My question is who's correct, my lecturer or me? Because I don't wanna get confused with it and later on will be a problem for me.
Your lecturer is wrong. Writing to the same variable twice without an intervening sequence point is undefined behaviour. From the spec, J.2 Undefined behaviour:
Between two sequence points, an object is modified more than once, or is modified and the prior value is read other than to determine the value to be stored (6.5).
The reference is to 6.5 Expressions, paragraph 5:
Between the previous and next sequence point an object shall have its stored value modified at most once by the evaluation of an expression.
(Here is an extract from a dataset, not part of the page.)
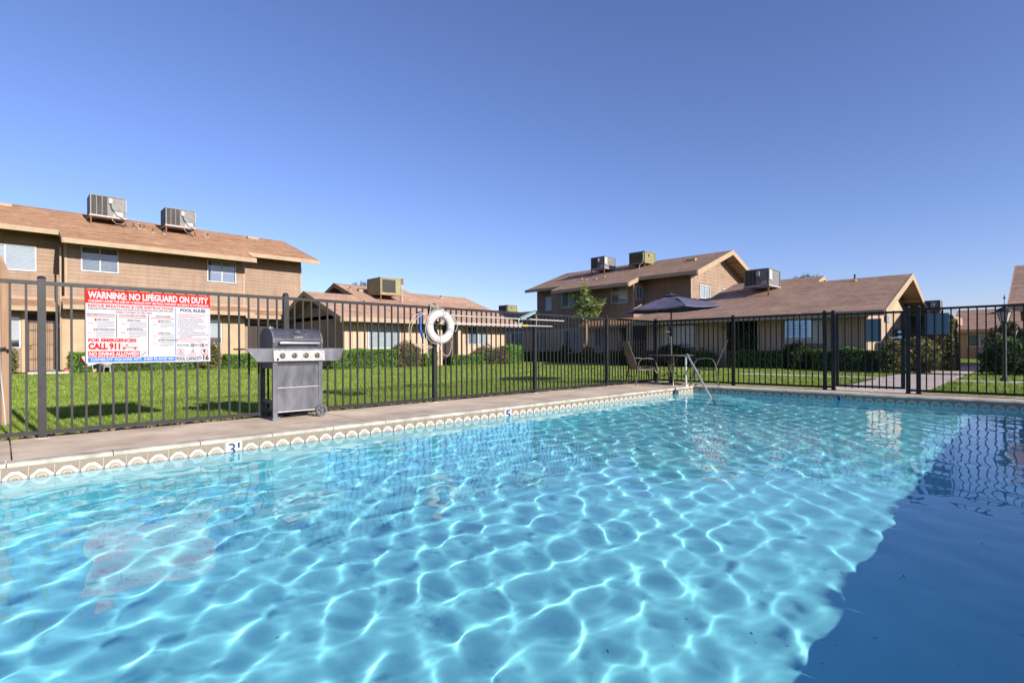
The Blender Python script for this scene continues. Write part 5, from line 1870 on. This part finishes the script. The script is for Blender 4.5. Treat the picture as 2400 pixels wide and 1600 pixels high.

Furthermore, the prior value shall be read only to determine the value to be stored.
Annex C of the C spec has a handy list of all of the sequence points:
The following are the sequence points described in 5.1.2.3:
The call to a function, after the arguments have been evaluated (6.5.2.2).
The end of the first operand of the following operators: logical AND && (6.5.13); logical OR || (6.5.14); conditional ? (6.5.15); comma , (6.5.17).
The end of a full declarator: declarators (6.7.5);
The end of a full expression: an initializer (6.7.8); the expression in an expression statement (6.8.3); the controlling expression of a selection statement (if or switch) (6.8.4); the controlling expression of a while or do statement (6.8.5); each of the expressions of a for statement (6.8.5.3); the expression in a return statement (6.8.6.4).
Immediately before a library function returns (7.1.4).
After the actions associated with each formatted input/output function conversion specifier (7.19.6, 7.24.2).
Immediately before and immediately after each call to a comparison function, and also between any call to a comparison function and any movement of the objects passed as arguments to that call (7.20.5).